This beginner-friendly fundraiser planning guide walks you through every step of building a bulletproof strategy that actually works. You’ll learn how to assess where you stand, set realistic goals, choose the right campaigns, and pick easy-to-use fundraising tools that save hours of volunteer time.
By the end, you’ll have a repeatable system you can adapt season after season.
Table of Contents
- What is a Fundraising Strategy?
- Fundraising Strategy vs Fundraiser Plan
- What Informs Thinking about Fundraising Strategy
- Assess Past Performance Before You Start Planning
- How to Build a Strategy in 7 Actionable Steps
- How to Track Your Fundraising Strategy
- Put Your Strategy Into Action with Cheddar Up
- Frequently Asked Questions
What Is a Fundraising Strategy?
- Why you’re raising money
- How much you need to raise
- Who you’re asking
- When you’re going to act
- Which approaches to take
- With what resources you’re going to pursue your fundraising goals
The best fundraising strategies also factor in what happens next. In other words, how will your organization steward trust and retain donors over time?
Fundraising Strategy vs Fundraiser Plan: Is There a Difference?
Yes, there is a difference! Your strategy is your high-level vision, while your plan is the tactical execution of that vision. They work hand in hand, but they are not the same thing.
Overall, your strategy sets the course for your overarching fundraiser plan, which is the operational document that turns your strategy into specific actions with deadlines and owners.
Let’s break this down a little further.
The Strategy Sets the Direction
Think of your strategy as a compass. It answers questions like:
- Are we focusing on a few large donors or many small ones?
- Will we run product sales or direct donation campaigns?
- Should we diversify beyond our usual fall fundraiser?
These decisions shape everything downstream.
A school PTA that decides to shift from individual cookie dough sales toward peer-to-peer online campaigns has made a strategic choice. The plan then details how many participants they need, what the campaign page looks like, and who sends the reminder emails.
The Fundraiser Plan Makes It Happen
Your fundraising plan is a big part of your strategy. It is the action layer that includes your budget, campaign calendar, assigned responsibilities, and the metrics you’ll watch.
Without a plan, strategy stays abstract. Without a strategy, the plan lacks coherence. You need both!
For smaller organizations, these can live in a single document. Larger nonprofits might maintain a multi-year strategy alongside annual plans. Either way, the relationship is the same: strategy first, plan second.
Top 3 Factors that Inform Your Thinking about Fundraising Strategy
A great fundraising strategy is built on what is actually possible for your group and what your donors care about. Before you start picking activities, you need to look at the facts that will decide whether you succeed or struggle.
The top three factors you need to think about include:

Your Goal and Mission
Exactly how much money do you need, and what is it for? Raising $500 for new team jerseys requires a completely different approach than trying to raise $50,000 to remodel a community building. Your strategy needs to match the size of your goal.

Your Supporters
You need to know who your donors are and how they like to give. For example, if you are asking teenagers or young parents for support, a mobile-friendly link or a social media challenge works best. If you are asking local business owners, they might prefer a face-to-face chat or a formal letter.
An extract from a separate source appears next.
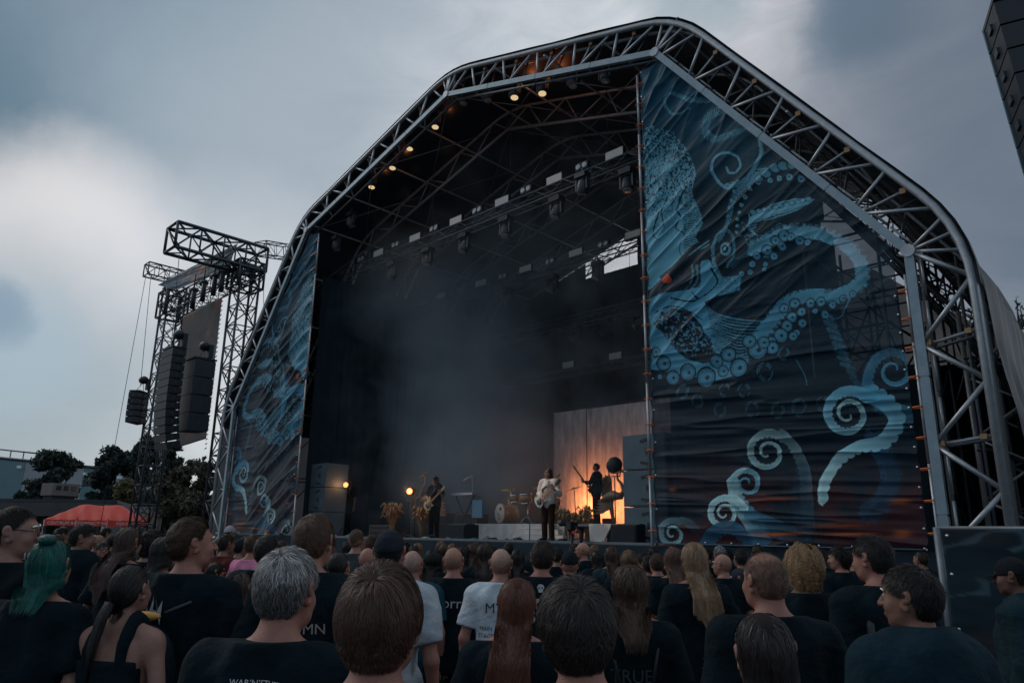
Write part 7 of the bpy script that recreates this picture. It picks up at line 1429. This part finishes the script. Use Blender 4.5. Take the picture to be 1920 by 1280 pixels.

Your Team’s Time and Resources
Be honest about how much help you actually have. Do you have a big team of eager volunteers, or is it just two people running the whole show? Do you have a website that can accept donations online? Your strategy must fit your group’s actual energy, budget, and time.
Assess Past Performance Before You Start Planning
Jumping straight into goal-setting without reviewing last year’s results is one of the most common mistakes organizers make. Your historical data reveals patterns that raw optimism can’t.
Here’s what every smart organizer should do:
First, pull together whatever numbers you have from the past one to three years. Then, focus on total dollars raised, number of donors, and which campaigns generated the most revenue.
If you’re a brand-new organization, look at comparable groups in your area or ask other chapter leaders what realistic benchmarks look like.
Key Questions for Your Review
Ask these questions:
- Which campaign type raised the most per volunteer hour? A bake sale that nets $300 after 40 hours of labor is a worse return than a simple online collection that nets $1,200 in a weekend.
- What percentage of donors gave a second time? Retention tells you whether your community is engaged or just polite.
- Where did you lose momentum? Many groups see a surge at launch, then a drop-off. Knowing when energy fades helps you plan follow-up communications.
- Did you over- or under-budget? Upfront costs for merchandise or event venues eat into margins more than most groups realize.
This review doesn’t need to be formal. Even a 30-minute conversation with last year’s treasurer gives you a stronger starting point than guessing.
How to Build a Fundraising Strategy in 7 Actionable Steps
Now that you have context from past performance, it’s time to build a spectacular strategy that reflects your vision. These steps work whether you’re a youth sports booster club or a mid-sized nonprofit.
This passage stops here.